◆ AIM
Restate the data word for word and leave the images out.

##### DATA SEGMENT

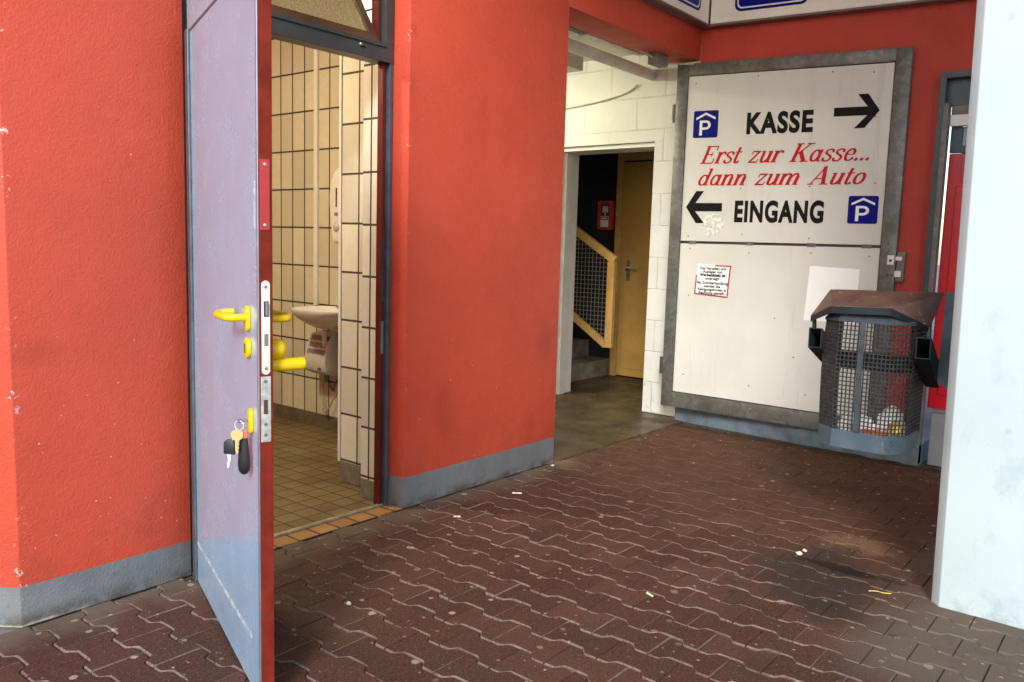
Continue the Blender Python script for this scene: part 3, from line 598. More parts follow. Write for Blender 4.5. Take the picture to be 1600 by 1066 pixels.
# ------------------------------------------------------------------ restroom door frame with transom
t = thing('door_frame', 'dark steel restroom door frame with tilted transom window', 'door frame', (2.2, 3.0, 0))
OUT = 2.996
box((2.7335, OUT, 0.0), (2.756, 3.07, 2.74)).build('jamb', M['frame_blue'], t, bevel=0.003)
box((2.709, 3.016, 0.0), (2.733, 3.052, 2.74)).build('rebate', M['frame_red'], t, bevel=0.002)
box((1.641, 2.925, 0.0), (1.699, 3.07, 2.74)).build('jamb', M['slot'], t, bevel=0.003)
MB().box((1.70, OUT-0.002, 2.15), (2.7565, 3.075, 2.235)).box((1.70, OUT-0.010, 2.215), (2.706, OUT-0.001, 2.232)).box((1.70, OUT-0.008, 2.148), (2.733, OUT-0.001, 2.158)).build('transom_rail', M['frame_dark'], t, bevel=0.002)
box((2.706, OUT-0.003, 2.235), (2.7565, 3.06, 2.74)).build('mullion', M['frame_dark'], t, bevel=0.002)
box((2.687, OUT+0.03, 2.235), (2.699, 3.07, 2.74)).build('rebate', M['frame_red'], t)
MB().lathe([(0.007, 0), (0.007, 0.012), (0.004, 0.016)], (2.55, OUT+0.002, 2.20), (0, -1, 0), 14).build('catch', M['screw'], t)
box((2.556, OUT-0.002, 2.190), (2.585, OUT+0.003, 2.196)).build('catch_slot', M['slot'], t)
box((2.712, 3.0135, 1.02), (2.728, 3.0165, 1.33)).build('strike_plate', M['slot'], t); box((2.712, 3.0135, 0.77), (2.728, 3.0165, 0.93)).build('strike_plate', M['dust_grey'], t)
th = math.radians(33); ct, sn = math.cos(th), math.sin(th)
tilt = lambda x, v, d: (x, OUT+0.02+v*sn+d*ct, 2.238+v*ct-d*sn)
def tbar(x0, x1, v0, v1, d0, d1):
    return MB().hexa([tilt(x0, v0, d0), tilt(x1, v0, d0), tilt(x1, v1, d0), tilt(x0, v1, d0)], [tilt(x0, v0, d1), tilt(x1, v0, d1), tilt(x1, v1, d1), tilt(x0, v1, d1)])
sash = tbar(1.68, 2.690, 0, 0.048, 0, 0.035); s2 = tbar(2.650, 2.690, 0.048, 0.47, 0, 0.035); s3 = tbar(1.68, 1.72, 0.048, 0.47, 0, 0.035); s4 = tbar(1.68, 2.69, 0.47, 0.51, 0, 0.035)
for q in (s2, s3, s4): sash.add(q.v, q.f)
so = sash.build('sash', M['sash_brown'], t, bevel=0.002)
tbar(1.722, 2.648, 0.05, 0.468, 0.014, 0.020).build('pane', M['glass'], so)
box((1.66, 3.006, 0.0), (2.745, 3.034, 0.012)).build('threshold_rail', M['rail'], base=(2.2, 3.02, 0), bevel=0.004, label='worn metal threshold strip on the restroom floor edge', cat='threshold')

# ------------------------------------------------------------------ the open door
ROT = math.atan2(-0.9384, -0.3456)
D = thing('restroom_door', 'open blue grey steel door with yellow handles, seen almost edge on', 'door', (1.634, 2.86, 0), rotz=ROT)
TH = 0.034; W = 1.012
MB().box((0.0, 0.0, 0.008), (W-0.002, TH-0.002, 2.42)).build('leaf', M['door'], D, bevel=0.0015)
box((W-0.0018, 0.0015, 0.008), (W+0.001, TH, 2.42)).build('edge', M['door_edge'], D, bevel=0.001)
box((W-0.012, -0.0025, 0.008), (W+0.0015, 0.0013, 2.42)).build('edge_profile', M['door_trim'], D, bevel=0.001)
box((W-0.004, TH, 0.008), (W+0.002, TH+0.003, 2.42)).build('edge_lip', M['door_edge'], D, bevel=0.001)
box((0.0, -0.010, 0.008), (0.052, -0.0005, 2.045)).build('hinge_profile', M['frame_blue'], D, bevel=0.003)
box((0.054, -0.0022, 2.034), (W-0.012, 0.001, 2.042)).build('panel_fold', M['frame_blue'], D)
for z in (0.28, 1.83):
    MB().tube([(-0.008, 0.010, z-0.06), (-0.008, 0.010, z+0.06)], 0.010, 12).build('hinge', M['frame_dark'], D, smooth=SM)
MB().bar((0.04, -0.0008, 0.162), (0.55, -0.0008, 0.161), 0.0016, 0.008).bar((0.56, -0.0008, 0.161), (0.905, -0.0008, 0.163), 0.0016, 0.011).build('scuff_mark', M['scuff'], D)
box((W-0.045, -0.0015, 1.34), (W-0.035, 0.001, 1.47)).build('adhesive_strip', M['scuff'], D)
def oval(cs, cz, a, b, n=28):
    # stadium outline of half width a, half height b
    pts = []
    for k in range(n):
        an = 2*math.pi*k/n; pts.append((cs+a*math.cos(an), cz+a*math.sin(an)+(b-a)*(1 if math.sin(an) >= 0 else -1)))
    return pts
def plate(cs, cz, a, b, y0, y1):
    return MB().extr(oval(cs, cz, a, b), lambda u, v, d: (u, d, v), y0, y1)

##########

◆ OUTPUT FOR THIS TASK
Continue the Blender Python script for this scene: part 3, from line 598. More parts follow. Write for Blender 4.5. Take the picture to be 1600 by 1066 pixels.
# ------------------------------------------------------------------ restroom door frame with transom
t = thing('door_frame', 'dark steel restroom door frame with tilted transom window', 'door frame', (2.2, 3.0, 0))
OUT = 2.996
box((2.7335, OUT, 0.0), (2.756, 3.07, 2.74)).build('jamb', M['frame_blue'], t, bevel=0.003)
box((2.709, 3.016, 0.0), (2.733, 3.052, 2.74)).build('rebate', M['frame_red'], t, bevel=0.002)
box((1.641, 2.925, 0.0), (1.699, 3.07, 2.74)).build('jamb', M['slot'], t, bevel=0.003)
MB().box((1.70, OUT-0.002, 2.15), (2.7565, 3.075, 2.235)).box((1.70, OUT-0.010, 2.215), (2.706, OUT-0.001, 2.232)).box((1.70, OUT-0.008, 2.148), (2.733, OUT-0.001, 2.158)).build('transom_rail', M['frame_dark'], t, bevel=0.002)
box((2.706, OUT-0.003, 2.235), (2.7565, 3.06, 2.74)).build('mullion', M['frame_dark'], t, bevel=0.002)
box((2.687, OUT+0.03, 2.235), (2.699, 3.07, 2.74)).build('rebate', M['frame_red'], t)
MB().lathe([(0.007, 0), (0.007, 0.012), (0.004, 0.016)], (2.55, OUT+0.002, 2.20), (0, -1, 0), 14).build('catch', M['screw'], t)
box((2.556, OUT-0.002, 2.190), (2.585, OUT+0.003, 2.196)).build('catch_slot', M['slot'], t)
box((2.712, 3.0135, 1.02), (2.728, 3.0165, 1.33)).build('strike_plate', M['slot'], t); box((2.712, 3.0135, 0.77), (2.728, 3.0165, 0.93)).build('strike_plate', M['dust_grey'], t)
th = math.radians(33); ct, sn = math.cos(th), math.sin(th)
tilt = lambda x, v, d: (x, OUT+0.02+v*sn+d*ct, 2.238+v*ct-d*sn)
def tbar(x0, x1, v0, v1, d0, d1):
    return MB().hexa([tilt(x0, v0, d0), tilt(x1, v0, d0), tilt(x1, v1, d0), tilt(x0, v1, d0)], [tilt(x0, v0, d1), tilt(x1, v0, d1), tilt(x1, v1, d1), tilt(x0, v1, d1)])
sash = tbar(1.68, 2.690, 0, 0.048, 0, 0.035); s2 = tbar(2.650, 2.690, 0.048, 0.47, 0, 0.035); s3 = tbar(1.68, 1.72, 0.048, 0.47, 0, 0.035); s4 = tbar(1.68, 2.69, 0.47, 0.51, 0, 0.035)
for q in (s2, s3, s4): sash.add(q.v, q.f)
so = sash.build('sash', M['sash_brown'], t, bevel=0.002)
tbar(1.722, 2.648, 0.05, 0.468, 0.014, 0.020).build('pane', M['glass'], so)
box((1.66, 3.006, 0.0), (2.745, 3.034, 0.012)).build('threshold_rail', M['rail'], base=(2.2, 3.02, 0), bevel=0.004, label='worn metal threshold strip on the restroom floor edge', cat='threshold')

# ------------------------------------------------------------------ the open door
ROT = math.atan2(-0.9384, -0.3456)
D = thing('restroom_door', 'open blue grey steel door with yellow handles, seen almost edge on', 'door', (1.634, 2.86, 0), rotz=ROT)
TH = 0.034; W = 1.012
MB().box((0.0, 0.0, 0.008), (W-0.002, TH-0.002, 2.42)).build('leaf', M['door'], D, bevel=0.0015)
box((W-0.0018, 0.0015, 0.008), (W+0.001, TH, 2.42)).build('edge', M['door_edge'], D, bevel=0.001)
box((W-0.012, -0.0025, 0.008), (W+0.0015, 0.0013, 2.42)).build('edge_profile', M['door_trim'], D, bevel=0.001)
box((W-0.004, TH, 0.008), (W+0.002, TH+0.003, 2.42)).build('edge_lip', M['door_edge'], D, bevel=0.001)
box((0.0, -0.010, 0.008), (0.052, -0.0005, 2.045)).build('hinge_profile', M['frame_blue'], D, bevel=0.003)
box((0.054, -0.0022, 2.034), (W-0.012, 0.001, 2.042)).build('panel_fold', M['frame_blue'], D)
for z in (0.28, 1.83):
    MB().tube([(-0.008, 0.010, z-0.06), (-0.008, 0.010, z+0.06)], 0.010, 12).build('hinge', M['frame_dark'], D, smooth=SM)
MB().bar((0.04, -0.0008, 0.162), (0.55, -0.0008, 0.161), 0.0016, 0.008).bar((0.56, -0.0008, 0.161), (0.905, -0.0008, 0.163), 0.0016, 0.011).build('scuff_mark', M['scuff'], D)
box((W-0.045, -0.0015, 1.34), (W-0.035, 0.001, 1.47)).build('adhesive_strip', M['scuff'], D)
def oval(cs, cz, a, b, n=28):
    # stadium outline of half width a, half height b
    pts = []
    for k in range(n):
        an = 2*math.pi*k/n; pts.append((cs+a*math.cos(an), cz+a*math.sin(an)+(b-a)*(1 if math.sin(an) >= 0 else -1)))
    return pts
def plate(cs, cz, a, b, y0, y1):
    return MB().extr(oval(cs, cz, a, b), lambda u, v, d: (u, d, v), y0, y1)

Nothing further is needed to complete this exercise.